■ WRITTEN REQUEST:
Skip all pictures, then copy the lines from the start of the data through the line with "0, .02), 'skirting')", keeping both ends.

■ INFORMATION SHOWN:
•••••

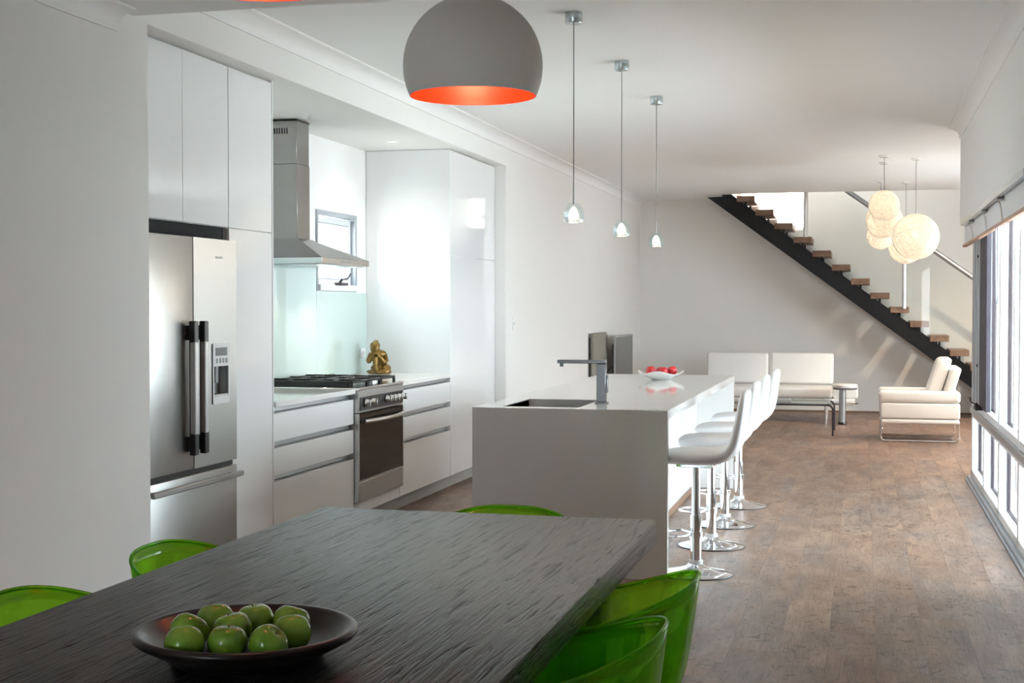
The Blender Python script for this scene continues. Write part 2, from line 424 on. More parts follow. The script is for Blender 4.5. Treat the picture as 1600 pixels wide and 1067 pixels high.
# low ceiling over the dining end, main ceiling, stair void
struct('ceiling_dining', B().box(XL, 1.1, BACK, STEP, LOW+.012, CEIL+.35), 'ceiling_paint')
VX0 = -1.72
struct('ceiling', B().box(XL, XRR, STEP, YV, CEIL, CEIL+.32).box(XL, VX0, YV, FAR, CEIL, CEIL+.32), 'ceiling_paint')
# upper walls and roof of the stair void, with a skylight added for light
struct('wall_void', B().box(VX0-T-1.2, XRR+T, YV-T, YV, CEIL+.32, TOP).box(VX0-T-1.2, VX0-1.2, YV, FAR, CEIL+.32, TOP).box(XRR, XRR+T, YV, FAR, CEIL, TOP), 'wall_white')
struct('ceiling_void', B().box(VX0-1.2, -1.85, YV, FAR, TOP, TOP+.12).box(-.85, XRR, YV, FAR, TOP, TOP+.12).box(-1.85, -.85, YV, YV+.04, TOP, TOP+.12).box(-1.85, -.85, FAR-.04, FAR, TOP, TOP+.12), 'wall_white')
# right side: bulkhead over the glazing, solid wall nearer than the glazing, living end wall
WN = 7.3
BZ = 2.135
struct('wall_right', B().box(.78, 1.12, STEP, YE, BZ, CEIL), 'wall_white')
struct('wall_right_near', B().box(XR, 1.12, BACK, WN, -.12, CEIL), 'wall_paint')
struct('wall_return', B().box(1.12, XRR+T, YE-T, YE, -.12, CEIL), 'wall_paint')
LW0, LW1, LZ0, LZ1 = 14.1, 16.5, .6, 2.3
struct('wall_living', B().box(XRR, XRR+T, YE-T, LW0, -.12, CEIL).box(XRR, XRR+T, LW1, FAR, -.12, CEIL).box(XRR, XRR+T, LW0, LW1, -.12, LZ0).box(XRR, XRR+T, LW0, LW1, LZ1, CEIL), 'wall_paint')

# cove cornices
def cornice(name, side, x, zc, y0, y1, m='trim_paint'):
    s = 1 if side == 'l' else -1; q = .095
    prof = [(x, zc), (x+s*q, zc), (x+s*q, zc-.010), (x+s*(q-.012), zc-.014)]
    for k in range(7):
        t = k/6*pi/2; prof.append((x+s*(q-.012)-s*(q-.024)*sin(t), zc-.014-(q-.026)*(1-cos(t))))
    prof += [(x+s*.010, zc-q+.008), (x+s*.010, zc-q), (x, zc-q)]
    struct(name, B().prism(prof, 'y', y0, y1), m, smooth=30)
cornice('trim_1', 'l', XL, CEIL, STEP, FAR)
cornice('trim_2', 'l', XL, LOW+.012, BACK, 5.24)
cornice('trim_3', 'r', .78, CEIL, STEP, YE)
struct('baseboard_far', B().box(XL, XRR, FAR-.014, FAR, 0, .022), 'skirting')
struct('baseboard_left', B().box(XL, XL+.012, N1+.01, FAR-.014, 0, .02), 'skirting')

# ------------------------------------------------------------------ kitchen window
def winding_arm(parent, x, y, z, s):
    link('winder', B().box(x, x+s*.05, y-.06, y+.10, z, z+.022, .004).cyl((x+s*.03, y-.03, z+.02), (x+s*.05, y-.03, z+.05), .012, 10)
         .tube(rounded([(x+s*.05, y-.03, z+.045), (x+s*.08, y+.02, z+.055), (x+s*.085, y+.055, z+.09)], .02), .006, 8), 'gasket', parent)
wk = bpy.data.objects.new('window_1', None); C.objects.link(wk); wk.location = (XB, (WY0+WY1)/2, WZ0); wk['kind'] = 'structure'
def frame_yz(x0, x1, y0, y1, z0, z1, t, bev=.003):
    return B().box(x0, x1, y0, y0+t, z0, z1, bev).box(x0, x1, y1-t, y1, z0, z1, bev).box(x0, x1, y0+t, y1-t, z0, z0+t, bev).box(x0, x1, y0+t, y1-t, z1-t, z1, bev)
link('window_frame', frame_yz(XB-.11, XB+.012, WY0, WY1, WZ0, WZ1, .035), 'frame_grey', wk)
link('sash', frame_yz(XB-.075, XB-.025, WY0+.045, WY1-.045, WZ0+.05, WZ1-.045, .04), 'window_frame', wk)
link('seal', frame_yz(XB-.06, XB-.028, WY0+.083, WY1-.083, WZ0+.088, WZ1-.083, .012, 0), 'frame_grey', wk)
link('pane', B().box(XB-.052, XB-.046, WY0+.09, WY1-.09, WZ0+.095, WZ1-.09), 'pane', wk)
link('sill', B().box(XB-.02, XB+.03, WY0+.03, WY1-.03, WZ0+.003, WZ0+.05, .004), 'window_frame', wk)
winding_arm(wk, XB+.02, WY0+.38, WZ0+.045, 1)

# ------------------------------------------------------------------ glazed right wall
gw = bpy.data.objects.new('window_2', None); C.objects.link(gw); gw.location = (XR, YE, 0); gw['kind'] = 'structure'
link('floor_track', B().box(XR-.03, XR+.12, WN, YE-.05, 0, .035, .006).box(XR-.045, XR-.03, WN, YE-.05, 0, .012), 'frame_grey', gw)
link('bottom_rail', B().box(XR, XR+.1, WN, YE-.05, .035, .09, .004), 'window_frame', gw)
link('transom', B().box(XR-.012, XR+.1, WN, YE-.05, .56, .615, .006), 'anodised', gw)
link('transom_rail', B().box(XR+.004, XR+.1, WN, YE-.05, .615, .67, .004).box(XR+.004, XR+.1, WN, YE-.05, .53, .56, .004), 'window_frame', gw)
link('head_rail', B().box(XR, XR+.1, WN, YE-.05, 2.06, BZ, .004), 'window_frame', gw)
ys = [11.98, 10.84, 9.66, 8.46]
for y in ys + [WN+.03]:
    link('mullion', B().box(XR, XR+.1, y-.03, y+.03, .05, 2.08, .004), 'window_frame', gw)
for a, b_ in zip([WN+.03] + ys[::-1], ys[::-1]):
    for z0, z1 in ((.09, .53), (.67, 2.06)):
        link('glass', B().box(XR+.062, XR+.07, a+.03, b_-.03, z0, z1), 'pane', gw)
        link('gasket', B().box(XR+.055, XR+.078, b_-.043, b_-.03, z0, z1).box(XR+.055, XR+.078, a+.03, a+.04, z0, z1).box(XR+.055, XR+.078, a+.04, b_-.043, z0, z0+.008), 'gasket', gw)
# sash mullions half way in the upper row
for a, b_ in zip(ys[1:], ys):
    ym = (a+b_)/2
    link('sash_stile', B().box(XR+.03, XR+.09, ym-.022, ym+.022, .67, 2.06, .004), 'window_frame', gw)
    link('gasket', B().box(XR+.045, XR+.08, ym+.022, ym+.032, .67, 2.06), 'gasket', gw)
# stacked grey stiles and a dark screen edge at the far end
for k, (y, x0) in enumerate(((11.86, -.004), (11.62, .0), (11.36, .004))):
    link('end_stile', B().box(XR+x0, XR+.06+x0, y-.11, y+.11, .67, 2.06, .006), 'frame_grey', gw)
link('screen_stile', B().box(XR-.006, XR+.03, 10.63, 11.2, .67, 2.06, .004), 'frame_dark', gw)
winding_arm(gw, XR, 10.98, .665, -1)
link('bolt', B().cyl((XR-.004, 11.5, 1.85), (XR+.01, 11.5, 1.85), .012, 10).cyl((XR-.004, 11.5, .98), (XR+.01, 11.5, .98), .012, 10), 'gasket', gw)
# added living-end window (out of view, lights the far end)
lw = bpy.data.objects.new('window_added', None); C.objects.link(lw); lw.location = (XRR, LW0, LZ0); lw['kind'] = 'structure'
bb = frame_yz(XRR+.03, XRR+.13, LW0, LW1, LZ0, LZ1, .06)
for k in (1,): bb.box(XRR+.04, XRR+.12, LW0+1.2*k-.03, LW0+1.2*k+.03, LZ0+.06, LZ1-.06)
link('window_frame', bb, 'window_frame', lw)
link('pane', B().box(XRR+.08, XRR+.086, LW0+.06, LW1-.06, LZ0+.06, LZ1-.06), 'pane', lw)

rw = bpy.data.objects.new('door_added', None); C.objects.link(rw); rw.location = (RX0, BACK, 0); rw['kind'] = 'structure'  # unseen glazed door, added to let light in from behind the camera
bb = B()
for x in (RX0, RX1-.06): bb.box(x, x+.06, BACK-.14, BACK-.06, 0, RZ)
bb.box(RX0, RX1, BACK-.13, BACK-.07, 0, .08).box(RX0, RX1, BACK-.13, BACK-.07, RZ-.06, RZ)
link('door_frame', bb, 'window_frame', rw)
link('pane', B().box(RX0+.06, RX1-.06, BACK-.103, BACK-.097, .08, RZ-.06), 'pane', rw)

# roller blind under the bulkhead
rb = thing('roller_blind', 'white raised blind with wooden bottom bar above the glazed wall', 'blind', (.81, YE-.1, 2.1))
link('fabric', B().box(.812, .822, WN+.02, 12.0, 1.962, BZ-.001), 'blind_fabric', rb)
link('bottom_bar', B().box(.797, .832, WN+.02, 12.03, 1.945, 1.967, .004), 'wood_rail', rb)
link('head_channel', B().box(.772, .80, WN+.02, 11.78, BZ-.028, BZ+.012, .005), 'anodised', rb)
for y in (11.05, 9.85, 8.75):
    k = link('cleat', B().box(.772, .812, y-.07, y+.07, BZ-.045, BZ-.026, .005), 'grey_plastic', rb)
    link('pull_cord', B().tube([(.79, y+.05, BZ-.04), (.80, y+.02, 2.05), (.808, y, 1.966)], .006, 6), 'cord_white', rb)
link('bead_chain', B().tube(rounded([(.805, 9.0, 1.95), (.81, 9.0, 1.50), (.81, 9.07, 1.46), (.81, 9.14, 1.50), (.805, 9.14, 1.95)], .05), .004, 6), 'frame_grey', rb)

# outside
struct('floor_terrace', B().box(1.13, 40, -2.8, 40, -.16, -.10).box(-30, 40, -30, -2.8, -.16, -.10), 'concrete_out')
struct('floor_sideyard', B().box(-30, XB-.17, -2.8, 40, -.16, -.10), 'paving_side')
for x, y in ((1.165, 11.4),):
    tag(link('verandah_post', B().box(x, x+.07, y, y+.07, -.1, 2.6, .006).box(x-.012, x+.082, y-.012, y+.082, -.1, .02, .004), 'post_out'), 'brown timber verandah post outside the glazed wall', 'post')

# ------------------------------------------------------------------ kitchen
def y_doors(parent, name, x, y0, y1, z0, z1, m='lacquer', g=.0018, t=.02):
    return link(name, B().box(x-t, x, y0+g, y1-g, z0+g, z1-g, .0015), m, parent)

# fridge
FX = -3.12; fy0, fy1 = 5.53, 6.455; fs = 5.992
fr = thing('fridge', 'stainless steel french-door fridge with water dispenser', 'fridge', (-3.5, 6.0, 0))
link('body', B().box(XB+.02, FX-.06, fy0+.004, fy1-.004, .05, 1.78, .006), 'grey_plastic', fr)
link('kick_grille', B().box(XB+.1, FX-.07, fy0+.02, fy1-.02, 0, .05), 'black_plastic', fr)
d1 = link('door', B().box(FX-.055, FX, fy0, fs-.0025, .668, 1.785, .006, 2), 'steel', fr)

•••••

■ ANSWER:
The Blender Python script for this scene continues. Write part 2, from line 424 on. More parts follow. The script is for Blender 4.5. Treat the picture as 1600 pixels wide and 1067 pixels high.
# low ceiling over the dining end, main ceiling, stair void
struct('ceiling_dining', B().box(XL, 1.1, BACK, STEP, LOW+.012, CEIL+.35), 'ceiling_paint')
VX0 = -1.72
struct('ceiling', B().box(XL, XRR, STEP, YV, CEIL, CEIL+.32).box(XL, VX0, YV, FAR, CEIL, CEIL+.32), 'ceiling_paint')
# upper walls and roof of the stair void, with a skylight added for light
struct('wall_void', B().box(VX0-T-1.2, XRR+T, YV-T, YV, CEIL+.32, TOP).box(VX0-T-1.2, VX0-1.2, YV, FAR, CEIL+.32, TOP).box(XRR, XRR+T, YV, FAR, CEIL, TOP), 'wall_white')
struct('ceiling_void', B().box(VX0-1.2, -1.85, YV, FAR, TOP, TOP+.12).box(-.85, XRR, YV, FAR, TOP, TOP+.12).box(-1.85, -.85, YV, YV+.04, TOP, TOP+.12).box(-1.85, -.85, FAR-.04, FAR, TOP, TOP+.12), 'wall_white')
# right side: bulkhead over the glazing, solid wall nearer than the glazing, living end wall
WN = 7.3
BZ = 2.135
struct('wall_right', B().box(.78, 1.12, STEP, YE, BZ, CEIL), 'wall_white')
struct('wall_right_near', B().box(XR, 1.12, BACK, WN, -.12, CEIL), 'wall_paint')
struct('wall_return', B().box(1.12, XRR+T, YE-T, YE, -.12, CEIL), 'wall_paint')
LW0, LW1, LZ0, LZ1 = 14.1, 16.5, .6, 2.3
struct('wall_living', B().box(XRR, XRR+T, YE-T, LW0, -.12, CEIL).box(XRR, XRR+T, LW1, FAR, -.12, CEIL).box(XRR, XRR+T, LW0, LW1, -.12, LZ0).box(XRR, XRR+T, LW0, LW1, LZ1, CEIL), 'wall_paint')

# cove cornices
def cornice(name, side, x, zc, y0, y1, m='trim_paint'):
    s = 1 if side == 'l' else -1; q = .095
    prof = [(x, zc), (x+s*q, zc), (x+s*q, zc-.010), (x+s*(q-.012), zc-.014)]
    for k in range(7):
        t = k/6*pi/2; prof.append((x+s*(q-.012)-s*(q-.024)*sin(t), zc-.014-(q-.026)*(1-cos(t))))
    prof += [(x+s*.010, zc-q+.008), (x+s*.010, zc-q), (x, zc-q)]
    struct(name, B().prism(prof, 'y', y0, y1), m, smooth=30)
cornice('trim_1', 'l', XL, CEIL, STEP, FAR)
cornice('trim_2', 'l', XL, LOW+.012, BACK, 5.24)
cornice('trim_3', 'r', .78, CEIL, STEP, YE)
struct('baseboard_far', B().box(XL, XRR, FAR-.014, FAR, 0, .022), 'skirting')
struct('baseboard_left', B().box(XL, XL+.012, N1+.01, FAR-.014, 0, .02), 'skirting')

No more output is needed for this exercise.